### JOB
Write the material out again exactly.
.....
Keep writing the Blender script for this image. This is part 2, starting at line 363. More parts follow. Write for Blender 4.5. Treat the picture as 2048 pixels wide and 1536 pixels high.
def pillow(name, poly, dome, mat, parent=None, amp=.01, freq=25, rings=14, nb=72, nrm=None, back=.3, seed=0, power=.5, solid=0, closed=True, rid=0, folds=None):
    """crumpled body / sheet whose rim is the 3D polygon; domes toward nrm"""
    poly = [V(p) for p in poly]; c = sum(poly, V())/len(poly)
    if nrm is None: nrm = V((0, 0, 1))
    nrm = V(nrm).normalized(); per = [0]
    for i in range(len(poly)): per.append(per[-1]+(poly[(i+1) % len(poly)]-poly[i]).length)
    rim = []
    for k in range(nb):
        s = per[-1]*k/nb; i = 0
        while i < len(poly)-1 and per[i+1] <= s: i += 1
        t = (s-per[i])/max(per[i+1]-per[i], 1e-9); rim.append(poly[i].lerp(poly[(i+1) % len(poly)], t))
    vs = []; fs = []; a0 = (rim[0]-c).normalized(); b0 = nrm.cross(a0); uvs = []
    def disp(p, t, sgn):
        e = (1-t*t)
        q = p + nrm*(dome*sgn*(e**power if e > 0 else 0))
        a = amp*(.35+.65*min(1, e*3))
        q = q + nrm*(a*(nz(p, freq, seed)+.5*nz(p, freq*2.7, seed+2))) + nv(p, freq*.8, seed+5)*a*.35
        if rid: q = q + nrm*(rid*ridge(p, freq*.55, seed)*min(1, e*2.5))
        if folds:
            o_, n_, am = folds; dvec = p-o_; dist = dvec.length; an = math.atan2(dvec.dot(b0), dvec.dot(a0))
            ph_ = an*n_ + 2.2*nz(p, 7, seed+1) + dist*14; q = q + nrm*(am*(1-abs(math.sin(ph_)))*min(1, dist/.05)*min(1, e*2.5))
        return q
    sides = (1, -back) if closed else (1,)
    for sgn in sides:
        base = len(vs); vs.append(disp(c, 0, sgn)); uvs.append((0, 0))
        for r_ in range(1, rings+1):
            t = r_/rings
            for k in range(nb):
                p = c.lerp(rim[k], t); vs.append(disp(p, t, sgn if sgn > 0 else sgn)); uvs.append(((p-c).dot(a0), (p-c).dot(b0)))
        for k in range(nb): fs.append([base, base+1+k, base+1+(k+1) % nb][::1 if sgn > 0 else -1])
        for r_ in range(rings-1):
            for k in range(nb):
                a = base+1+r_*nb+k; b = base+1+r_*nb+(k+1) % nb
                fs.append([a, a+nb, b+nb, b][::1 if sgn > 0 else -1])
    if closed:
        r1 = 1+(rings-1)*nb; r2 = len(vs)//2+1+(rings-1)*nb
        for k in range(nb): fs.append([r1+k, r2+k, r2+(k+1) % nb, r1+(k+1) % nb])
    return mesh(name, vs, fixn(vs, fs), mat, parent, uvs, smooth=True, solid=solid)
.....
### TASK RESULT
Keep writing the Blender script for this image. This is part 2, starting at line 363. More parts follow. Write for Blender 4.5. Treat the picture as 2048 pixels wide and 1536 pixels high.
def pillow(name, poly, dome, mat, parent=None, amp=.01, freq=25, rings=14, nb=72, nrm=None, back=.3, seed=0, power=.5, solid=0, closed=True, rid=0, folds=None):
    """crumpled body / sheet whose rim is the 3D polygon; domes toward nrm"""
    poly = [V(p) for p in poly]; c = sum(poly, V())/len(poly)
    if nrm is None: nrm = V((0, 0, 1))
    nrm = V(nrm).normalized(); per = [0]
    for i in range(len(poly)): per.append(per[-1]+(poly[(i+1) % len(poly)]-poly[i]).length)
    rim = []
    for k in range(nb):
        s = per[-1]*k/nb; i = 0
        while i < len(poly)-1 and per[i+1] <= s: i += 1
        t = (s-per[i])/max(per[i+1]-per[i], 1e-9); rim.append(poly[i].lerp(poly[(i+1) % len(poly)], t))
    vs = []; fs = []; a0 = (rim[0]-c).normalized(); b0 = nrm.cross(a0); uvs = []
    def disp(p, t, sgn):
        e = (1-t*t)
        q = p + nrm*(dome*sgn*(e**power if e > 0 else 0))
        a = amp*(.35+.65*min(1, e*3))
        q = q + nrm*(a*(nz(p, freq, seed)+.5*nz(p, freq*2.7, seed+2))) + nv(p, freq*.8, seed+5)*a*.35
        if rid: q = q + nrm*(rid*ridge(p, freq*.55, seed)*min(1, e*2.5))
        if folds:
            o_, n_, am = folds; dvec = p-o_; dist = dvec.length; an = math.atan2(dvec.dot(b0), dvec.dot(a0))
            ph_ = an*n_ + 2.2*nz(p, 7, seed+1) + dist*14; q = q + nrm*(am*(1-abs(math.sin(ph_)))*min(1, dist/.05)*min(1, e*2.5))
        return q
    sides = (1, -back) if closed else (1,)
    for sgn in sides:
        base = len(vs); vs.append(disp(c, 0, sgn)); uvs.append((0, 0))
        for r_ in range(1, rings+1):
            t = r_/rings
            for k in range(nb):
                p = c.lerp(rim[k], t); vs.append(disp(p, t, sgn if sgn > 0 else sgn)); uvs.append(((p-c).dot(a0), (p-c).dot(b0)))
        for k in range(nb): fs.append([base, base+1+k, base+1+(k+1) % nb][::1 if sgn > 0 else -1])
        for r_ in range(rings-1):
            for k in range(nb):
                a = base+1+r_*nb+k; b = base+1+r_*nb+(k+1) % nb
                fs.append([a, a+nb, b+nb, b][::1 if sgn > 0 else -1])
    if closed:
        r1 = 1+(rings-1)*nb; r2 = len(vs)//2+1+(rings-1)*nb
        for k in range(nb): fs.append([r1+k, r2+k, r2+(k+1) % nb, r1+(k+1) % nb])
    return mesh(name, vs, fixn(vs, fs), mat, parent, uvs, smooth=True, solid=solid)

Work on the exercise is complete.